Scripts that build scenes
--*--

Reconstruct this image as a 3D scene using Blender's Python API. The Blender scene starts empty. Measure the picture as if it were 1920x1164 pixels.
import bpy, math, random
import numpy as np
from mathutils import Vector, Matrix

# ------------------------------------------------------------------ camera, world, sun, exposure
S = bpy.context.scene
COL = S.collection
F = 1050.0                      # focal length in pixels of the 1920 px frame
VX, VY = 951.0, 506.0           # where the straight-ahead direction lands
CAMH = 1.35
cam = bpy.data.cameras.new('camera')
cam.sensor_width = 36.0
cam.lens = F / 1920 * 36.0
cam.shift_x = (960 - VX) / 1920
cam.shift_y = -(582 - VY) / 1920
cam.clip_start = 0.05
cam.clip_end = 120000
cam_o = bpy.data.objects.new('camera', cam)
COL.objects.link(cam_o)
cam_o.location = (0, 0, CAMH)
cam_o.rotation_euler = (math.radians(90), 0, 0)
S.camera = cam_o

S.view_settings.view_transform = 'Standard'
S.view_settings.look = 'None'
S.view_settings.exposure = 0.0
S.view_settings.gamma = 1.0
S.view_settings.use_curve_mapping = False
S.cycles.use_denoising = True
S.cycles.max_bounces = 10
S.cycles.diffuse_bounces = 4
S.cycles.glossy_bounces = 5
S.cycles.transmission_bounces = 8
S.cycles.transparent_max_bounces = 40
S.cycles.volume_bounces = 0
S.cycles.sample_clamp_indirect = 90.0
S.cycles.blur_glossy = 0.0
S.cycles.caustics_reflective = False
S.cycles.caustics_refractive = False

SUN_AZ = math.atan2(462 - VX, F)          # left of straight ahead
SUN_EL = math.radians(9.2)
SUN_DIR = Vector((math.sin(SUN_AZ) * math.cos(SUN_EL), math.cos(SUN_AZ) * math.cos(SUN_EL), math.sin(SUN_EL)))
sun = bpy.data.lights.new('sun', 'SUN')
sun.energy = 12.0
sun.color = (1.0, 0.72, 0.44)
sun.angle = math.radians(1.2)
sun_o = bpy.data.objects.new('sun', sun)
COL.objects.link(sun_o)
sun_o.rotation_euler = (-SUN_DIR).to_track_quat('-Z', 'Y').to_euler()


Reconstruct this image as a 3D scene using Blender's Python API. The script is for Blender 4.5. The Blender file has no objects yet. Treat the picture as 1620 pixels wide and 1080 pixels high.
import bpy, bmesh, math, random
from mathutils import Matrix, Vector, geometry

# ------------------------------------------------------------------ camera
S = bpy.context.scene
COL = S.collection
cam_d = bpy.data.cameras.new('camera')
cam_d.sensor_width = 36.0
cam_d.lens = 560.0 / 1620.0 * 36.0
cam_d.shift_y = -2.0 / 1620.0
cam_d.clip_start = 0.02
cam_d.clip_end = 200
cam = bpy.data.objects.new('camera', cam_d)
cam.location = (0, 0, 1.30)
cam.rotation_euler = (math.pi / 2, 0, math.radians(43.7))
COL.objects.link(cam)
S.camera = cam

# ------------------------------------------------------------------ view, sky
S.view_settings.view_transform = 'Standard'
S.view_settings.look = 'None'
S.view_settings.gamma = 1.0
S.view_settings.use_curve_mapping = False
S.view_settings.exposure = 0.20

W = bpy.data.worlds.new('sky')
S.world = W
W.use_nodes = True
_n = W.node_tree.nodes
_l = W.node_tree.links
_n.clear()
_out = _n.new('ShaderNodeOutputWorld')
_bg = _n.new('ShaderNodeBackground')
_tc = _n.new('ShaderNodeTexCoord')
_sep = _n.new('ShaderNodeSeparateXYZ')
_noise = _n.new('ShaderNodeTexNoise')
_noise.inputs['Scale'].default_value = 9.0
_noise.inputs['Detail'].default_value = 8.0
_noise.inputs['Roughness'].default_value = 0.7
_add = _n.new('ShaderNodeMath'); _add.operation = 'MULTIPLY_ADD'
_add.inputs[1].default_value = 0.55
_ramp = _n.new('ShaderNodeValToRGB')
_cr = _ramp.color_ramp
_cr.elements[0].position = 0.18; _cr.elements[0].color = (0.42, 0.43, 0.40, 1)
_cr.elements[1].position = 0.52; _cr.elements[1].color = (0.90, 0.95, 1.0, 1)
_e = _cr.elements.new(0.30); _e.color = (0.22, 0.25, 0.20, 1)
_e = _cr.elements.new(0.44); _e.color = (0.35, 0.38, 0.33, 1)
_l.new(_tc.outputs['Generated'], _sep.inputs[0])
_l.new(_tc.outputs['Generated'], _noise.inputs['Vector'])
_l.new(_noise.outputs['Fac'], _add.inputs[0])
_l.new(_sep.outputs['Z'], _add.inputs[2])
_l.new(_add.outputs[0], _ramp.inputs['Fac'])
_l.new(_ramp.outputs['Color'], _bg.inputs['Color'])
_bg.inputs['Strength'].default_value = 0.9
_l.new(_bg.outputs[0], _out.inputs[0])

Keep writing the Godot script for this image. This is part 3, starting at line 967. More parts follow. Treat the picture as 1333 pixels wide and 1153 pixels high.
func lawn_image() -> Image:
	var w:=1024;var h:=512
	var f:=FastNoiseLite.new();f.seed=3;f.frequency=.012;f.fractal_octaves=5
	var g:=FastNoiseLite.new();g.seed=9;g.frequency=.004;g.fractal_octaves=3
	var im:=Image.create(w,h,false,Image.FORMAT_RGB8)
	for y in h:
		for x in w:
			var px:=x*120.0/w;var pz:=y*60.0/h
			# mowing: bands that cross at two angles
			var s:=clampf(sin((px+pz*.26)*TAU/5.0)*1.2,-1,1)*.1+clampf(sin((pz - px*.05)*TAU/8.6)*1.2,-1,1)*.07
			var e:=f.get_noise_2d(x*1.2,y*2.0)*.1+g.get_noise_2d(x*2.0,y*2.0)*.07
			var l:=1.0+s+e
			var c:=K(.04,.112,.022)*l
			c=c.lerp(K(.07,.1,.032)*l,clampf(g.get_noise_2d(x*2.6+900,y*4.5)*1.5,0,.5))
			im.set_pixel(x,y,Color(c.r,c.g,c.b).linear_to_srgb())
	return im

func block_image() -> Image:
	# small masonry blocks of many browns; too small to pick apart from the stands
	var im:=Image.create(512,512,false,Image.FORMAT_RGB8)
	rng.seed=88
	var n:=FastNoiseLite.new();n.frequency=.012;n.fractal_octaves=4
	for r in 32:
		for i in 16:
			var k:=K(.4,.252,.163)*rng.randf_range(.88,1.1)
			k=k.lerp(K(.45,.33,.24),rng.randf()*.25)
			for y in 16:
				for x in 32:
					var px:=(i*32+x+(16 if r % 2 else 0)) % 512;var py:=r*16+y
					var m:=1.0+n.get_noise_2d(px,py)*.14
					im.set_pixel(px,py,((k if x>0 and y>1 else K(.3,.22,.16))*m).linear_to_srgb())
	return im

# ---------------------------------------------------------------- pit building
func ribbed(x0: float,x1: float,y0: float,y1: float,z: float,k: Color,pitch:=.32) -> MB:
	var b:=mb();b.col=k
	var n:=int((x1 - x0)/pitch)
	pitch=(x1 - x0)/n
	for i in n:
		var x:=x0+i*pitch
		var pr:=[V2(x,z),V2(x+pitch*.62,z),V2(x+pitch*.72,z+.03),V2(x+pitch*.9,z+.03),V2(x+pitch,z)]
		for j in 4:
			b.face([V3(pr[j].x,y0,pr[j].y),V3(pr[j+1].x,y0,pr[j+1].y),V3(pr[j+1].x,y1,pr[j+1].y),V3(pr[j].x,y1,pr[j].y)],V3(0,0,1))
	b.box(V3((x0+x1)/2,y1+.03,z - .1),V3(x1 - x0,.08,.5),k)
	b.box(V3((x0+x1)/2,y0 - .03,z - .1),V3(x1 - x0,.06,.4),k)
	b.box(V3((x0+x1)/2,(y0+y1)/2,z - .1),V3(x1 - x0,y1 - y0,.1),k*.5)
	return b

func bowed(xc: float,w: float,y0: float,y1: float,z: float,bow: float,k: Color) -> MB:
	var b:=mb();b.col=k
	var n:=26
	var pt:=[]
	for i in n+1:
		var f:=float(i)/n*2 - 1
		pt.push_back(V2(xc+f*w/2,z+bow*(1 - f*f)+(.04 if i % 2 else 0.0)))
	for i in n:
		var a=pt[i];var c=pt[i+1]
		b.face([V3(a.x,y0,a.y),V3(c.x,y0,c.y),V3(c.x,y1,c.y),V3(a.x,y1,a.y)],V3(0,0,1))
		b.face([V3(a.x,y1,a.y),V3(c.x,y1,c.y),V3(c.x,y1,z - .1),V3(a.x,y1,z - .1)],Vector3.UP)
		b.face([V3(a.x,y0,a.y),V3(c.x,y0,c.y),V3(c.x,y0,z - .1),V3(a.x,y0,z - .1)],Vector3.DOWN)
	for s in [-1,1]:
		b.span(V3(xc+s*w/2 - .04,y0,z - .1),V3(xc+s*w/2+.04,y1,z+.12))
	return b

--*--

**WHAT THIS TASK INVOLVES**
In the material above, locate the line containing "1080 pixels high." and the line containing "S.view_settings.exposure = 0.20". Transcribe exactly those two lines and every line between them, and nothing more.

**WRITTEN SOLUTION**
Reconstruct this image as a 3D scene using Blender's Python API. The script is for Blender 4.5. The Blender file has no objects yet. Treat the picture as 1620 pixels wide and 1080 pixels high.
import bpy, bmesh, math, random
from mathutils import Matrix, Vector, geometry

# ------------------------------------------------------------------ camera
S = bpy.context.scene
COL = S.collection
cam_d = bpy.data.cameras.new('camera')
cam_d.sensor_width = 36.0
cam_d.lens = 560.0 / 1620.0 * 36.0
cam_d.shift_y = -2.0 / 1620.0
cam_d.clip_start = 0.02
cam_d.clip_end = 200
cam = bpy.data.objects.new('camera', cam_d)
cam.location = (0, 0, 1.30)
cam.rotation_euler = (math.pi / 2, 0, math.radians(43.7))
COL.objects.link(cam)
S.camera = cam

# ------------------------------------------------------------------ view, sky
S.view_settings.view_transform = 'Standard'
S.view_settings.look = 'None'
S.view_settings.gamma = 1.0
S.view_settings.use_curve_mapping = False
S.view_settings.exposure = 0.20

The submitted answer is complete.